Jade: A Differentiable Physics Engine for Articulated Rigid Bodies with Intersection-Free Frictional Contact
This work addresses the need for accurate and stable differentiable simulations in robotics and graphics, though it is incremental by building on existing LCP-based methods.
The paper tackles the problem of simulating articulated rigid bodies with frictional contact in a differentiable physics engine, achieving intersection-free collision simulation and stable solutions for multiple contacts through continuous collision detection and a modified Dantzig algorithm.

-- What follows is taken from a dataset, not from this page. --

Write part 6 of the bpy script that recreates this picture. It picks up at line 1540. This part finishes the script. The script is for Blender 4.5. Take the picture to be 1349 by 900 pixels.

We present Jade, a differentiable physics engine for articulated rigid bodies. Jade models contacts as the Linear Complementarity Problem (LCP). Compared to existing differentiable simulations, Jade offers features including intersection-free collision simulation and stable LCP solutions for multiple frictional contacts. We use continuous collision detection to detect the time of impact and adopt the backtracking strategy to prevent intersection between bodies with complex geometry shapes. We derive the gradient calculation to ensure the whole simulation process is differentiable under the backtracking mechanism. We modify the popular Dantzig algorithm to get valid solutions under multiple frictional contacts. We conduct extensive experiments to demonstrate the effectiveness of our differentiable physics simulation over a variety of contact-rich tasks.